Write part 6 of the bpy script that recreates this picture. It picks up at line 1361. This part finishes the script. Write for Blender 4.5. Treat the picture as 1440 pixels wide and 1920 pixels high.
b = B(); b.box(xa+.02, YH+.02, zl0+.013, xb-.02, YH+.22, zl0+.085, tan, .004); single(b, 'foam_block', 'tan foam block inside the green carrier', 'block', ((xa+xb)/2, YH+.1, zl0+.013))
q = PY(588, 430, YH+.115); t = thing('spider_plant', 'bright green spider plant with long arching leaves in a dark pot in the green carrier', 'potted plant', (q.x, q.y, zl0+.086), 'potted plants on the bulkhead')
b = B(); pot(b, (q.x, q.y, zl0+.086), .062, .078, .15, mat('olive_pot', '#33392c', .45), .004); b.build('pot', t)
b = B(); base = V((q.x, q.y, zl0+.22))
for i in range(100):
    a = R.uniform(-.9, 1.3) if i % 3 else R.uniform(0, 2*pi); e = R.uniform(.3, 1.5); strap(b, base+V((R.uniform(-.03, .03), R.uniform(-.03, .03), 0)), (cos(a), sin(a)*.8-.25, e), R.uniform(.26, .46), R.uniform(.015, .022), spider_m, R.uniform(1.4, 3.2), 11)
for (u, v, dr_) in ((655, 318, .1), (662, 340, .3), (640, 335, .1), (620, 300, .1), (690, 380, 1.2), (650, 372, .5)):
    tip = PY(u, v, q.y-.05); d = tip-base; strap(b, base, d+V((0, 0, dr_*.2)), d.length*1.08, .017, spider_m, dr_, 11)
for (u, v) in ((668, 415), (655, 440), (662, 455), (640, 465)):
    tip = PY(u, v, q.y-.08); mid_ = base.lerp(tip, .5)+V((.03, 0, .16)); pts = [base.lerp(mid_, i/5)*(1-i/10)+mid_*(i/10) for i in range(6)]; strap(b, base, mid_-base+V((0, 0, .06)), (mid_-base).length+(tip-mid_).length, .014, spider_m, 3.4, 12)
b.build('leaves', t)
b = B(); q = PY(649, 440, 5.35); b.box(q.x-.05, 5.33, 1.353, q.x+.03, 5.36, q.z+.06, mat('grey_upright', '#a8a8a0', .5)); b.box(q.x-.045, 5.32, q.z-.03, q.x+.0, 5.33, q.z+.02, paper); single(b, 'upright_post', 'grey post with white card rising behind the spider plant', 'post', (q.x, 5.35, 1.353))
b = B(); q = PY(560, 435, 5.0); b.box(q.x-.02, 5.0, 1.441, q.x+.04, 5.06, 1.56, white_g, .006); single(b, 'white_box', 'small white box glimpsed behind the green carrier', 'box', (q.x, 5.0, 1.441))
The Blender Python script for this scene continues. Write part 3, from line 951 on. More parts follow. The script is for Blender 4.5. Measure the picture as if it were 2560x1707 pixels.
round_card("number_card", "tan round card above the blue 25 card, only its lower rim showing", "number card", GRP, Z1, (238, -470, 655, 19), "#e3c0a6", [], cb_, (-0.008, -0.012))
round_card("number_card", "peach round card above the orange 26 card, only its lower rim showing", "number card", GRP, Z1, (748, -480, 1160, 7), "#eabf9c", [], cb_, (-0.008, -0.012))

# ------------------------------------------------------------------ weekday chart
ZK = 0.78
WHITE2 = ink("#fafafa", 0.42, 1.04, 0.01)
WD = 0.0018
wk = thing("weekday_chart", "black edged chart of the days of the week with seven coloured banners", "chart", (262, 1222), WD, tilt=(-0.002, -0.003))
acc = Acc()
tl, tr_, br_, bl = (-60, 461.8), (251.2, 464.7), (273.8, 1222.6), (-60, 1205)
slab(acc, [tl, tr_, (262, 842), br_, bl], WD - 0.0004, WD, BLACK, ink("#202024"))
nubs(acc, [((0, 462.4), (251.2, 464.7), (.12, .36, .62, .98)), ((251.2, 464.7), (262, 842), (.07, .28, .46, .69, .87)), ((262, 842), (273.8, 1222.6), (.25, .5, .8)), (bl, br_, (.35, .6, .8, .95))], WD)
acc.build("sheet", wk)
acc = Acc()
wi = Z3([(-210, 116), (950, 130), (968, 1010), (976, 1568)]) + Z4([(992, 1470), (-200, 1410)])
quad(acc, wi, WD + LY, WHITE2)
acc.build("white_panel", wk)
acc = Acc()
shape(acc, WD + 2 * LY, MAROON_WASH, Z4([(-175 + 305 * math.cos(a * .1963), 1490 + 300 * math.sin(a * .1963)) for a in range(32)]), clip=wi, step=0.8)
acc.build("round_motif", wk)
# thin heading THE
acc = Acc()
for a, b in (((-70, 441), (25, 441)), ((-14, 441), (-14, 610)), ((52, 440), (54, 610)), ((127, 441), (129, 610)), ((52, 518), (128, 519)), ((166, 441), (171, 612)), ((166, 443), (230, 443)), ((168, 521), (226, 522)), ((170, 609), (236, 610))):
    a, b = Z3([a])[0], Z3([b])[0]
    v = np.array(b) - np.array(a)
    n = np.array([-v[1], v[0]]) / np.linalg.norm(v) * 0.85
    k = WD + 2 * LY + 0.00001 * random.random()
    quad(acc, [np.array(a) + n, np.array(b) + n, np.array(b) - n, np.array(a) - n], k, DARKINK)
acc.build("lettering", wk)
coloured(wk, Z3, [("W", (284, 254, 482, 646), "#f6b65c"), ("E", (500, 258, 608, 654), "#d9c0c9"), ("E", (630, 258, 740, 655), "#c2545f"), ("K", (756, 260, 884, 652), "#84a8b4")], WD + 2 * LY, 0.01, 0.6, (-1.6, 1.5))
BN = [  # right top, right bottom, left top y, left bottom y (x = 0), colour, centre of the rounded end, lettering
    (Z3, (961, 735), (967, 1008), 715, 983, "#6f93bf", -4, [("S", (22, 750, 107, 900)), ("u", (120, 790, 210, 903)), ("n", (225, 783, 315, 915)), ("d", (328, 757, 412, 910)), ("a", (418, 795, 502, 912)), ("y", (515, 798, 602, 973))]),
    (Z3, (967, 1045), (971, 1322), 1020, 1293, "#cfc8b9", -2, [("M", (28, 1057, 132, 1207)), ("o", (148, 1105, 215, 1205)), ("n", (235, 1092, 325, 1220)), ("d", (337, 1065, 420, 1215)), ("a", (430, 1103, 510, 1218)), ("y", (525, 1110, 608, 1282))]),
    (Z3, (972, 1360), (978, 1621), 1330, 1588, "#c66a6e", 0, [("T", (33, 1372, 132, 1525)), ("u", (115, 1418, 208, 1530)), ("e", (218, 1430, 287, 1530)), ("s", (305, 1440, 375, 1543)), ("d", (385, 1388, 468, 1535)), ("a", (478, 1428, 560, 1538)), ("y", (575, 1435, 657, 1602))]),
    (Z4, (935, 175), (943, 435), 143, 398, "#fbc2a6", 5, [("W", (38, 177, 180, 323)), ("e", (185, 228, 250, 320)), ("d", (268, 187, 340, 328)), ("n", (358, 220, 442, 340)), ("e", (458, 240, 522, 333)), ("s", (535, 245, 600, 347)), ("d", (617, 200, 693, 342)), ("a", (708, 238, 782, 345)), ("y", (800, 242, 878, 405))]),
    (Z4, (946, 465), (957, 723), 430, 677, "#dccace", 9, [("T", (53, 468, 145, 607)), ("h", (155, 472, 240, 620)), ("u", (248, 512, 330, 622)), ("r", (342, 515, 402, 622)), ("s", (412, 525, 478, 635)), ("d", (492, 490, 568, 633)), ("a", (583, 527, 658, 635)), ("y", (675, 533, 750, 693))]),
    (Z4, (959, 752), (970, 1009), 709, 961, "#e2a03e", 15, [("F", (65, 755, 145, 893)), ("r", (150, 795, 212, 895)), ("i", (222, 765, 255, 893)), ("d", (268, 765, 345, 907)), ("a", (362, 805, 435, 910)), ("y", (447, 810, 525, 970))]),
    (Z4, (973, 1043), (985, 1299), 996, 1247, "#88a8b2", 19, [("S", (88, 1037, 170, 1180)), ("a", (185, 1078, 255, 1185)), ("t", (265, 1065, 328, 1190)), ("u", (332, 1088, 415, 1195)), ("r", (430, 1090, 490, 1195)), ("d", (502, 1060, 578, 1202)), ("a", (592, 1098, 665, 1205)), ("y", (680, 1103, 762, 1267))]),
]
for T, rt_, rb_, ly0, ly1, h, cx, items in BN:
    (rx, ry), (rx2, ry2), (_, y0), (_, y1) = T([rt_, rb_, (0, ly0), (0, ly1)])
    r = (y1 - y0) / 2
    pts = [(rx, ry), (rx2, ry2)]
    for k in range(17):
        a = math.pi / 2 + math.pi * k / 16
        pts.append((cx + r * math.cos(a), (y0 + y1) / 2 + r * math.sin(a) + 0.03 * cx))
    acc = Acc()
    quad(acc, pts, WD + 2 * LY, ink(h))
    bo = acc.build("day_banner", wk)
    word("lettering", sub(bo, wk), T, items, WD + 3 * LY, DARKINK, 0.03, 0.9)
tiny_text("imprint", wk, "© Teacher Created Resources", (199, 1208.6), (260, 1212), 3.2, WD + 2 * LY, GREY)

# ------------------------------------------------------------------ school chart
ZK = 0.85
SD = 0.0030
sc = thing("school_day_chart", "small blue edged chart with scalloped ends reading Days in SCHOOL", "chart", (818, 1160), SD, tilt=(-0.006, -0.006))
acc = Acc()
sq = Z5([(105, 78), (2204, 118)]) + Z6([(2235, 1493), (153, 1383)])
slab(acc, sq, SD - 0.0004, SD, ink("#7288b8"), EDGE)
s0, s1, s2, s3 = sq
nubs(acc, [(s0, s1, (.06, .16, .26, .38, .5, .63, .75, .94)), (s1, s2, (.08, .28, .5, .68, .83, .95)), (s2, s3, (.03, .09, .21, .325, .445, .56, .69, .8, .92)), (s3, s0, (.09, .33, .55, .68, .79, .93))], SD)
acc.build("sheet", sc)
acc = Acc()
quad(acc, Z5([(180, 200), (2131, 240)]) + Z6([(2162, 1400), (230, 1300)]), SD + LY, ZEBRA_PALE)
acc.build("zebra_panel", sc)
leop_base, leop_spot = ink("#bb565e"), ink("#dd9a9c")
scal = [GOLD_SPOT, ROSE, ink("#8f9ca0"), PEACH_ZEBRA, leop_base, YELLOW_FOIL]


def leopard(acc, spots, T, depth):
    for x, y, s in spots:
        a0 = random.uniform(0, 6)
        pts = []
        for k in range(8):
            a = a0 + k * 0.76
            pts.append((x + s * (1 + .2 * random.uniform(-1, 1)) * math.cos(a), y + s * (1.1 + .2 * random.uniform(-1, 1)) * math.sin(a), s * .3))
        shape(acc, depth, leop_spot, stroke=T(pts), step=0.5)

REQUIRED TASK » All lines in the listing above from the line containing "The Blender Python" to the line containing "above the orange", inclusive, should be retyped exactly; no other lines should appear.

TASK ANSWER »
The Blender Python script for this scene continues. Write part 3, from line 951 on. More parts follow. The script is for Blender 4.5. Measure the picture as if it were 2560x1707 pixels.
round_card("number_card", "tan round card above the blue 25 card, only its lower rim showing", "number card", GRP, Z1, (238, -470, 655, 19), "#e3c0a6", [], cb_, (-0.008, -0.012))
round_card("number_card", "peach round card above the orange 26 card, only its lower rim showing", "number card", GRP, Z1, (748, -480, 1160, 7), "#eabf9c", [], cb_, (-0.008, -0.012))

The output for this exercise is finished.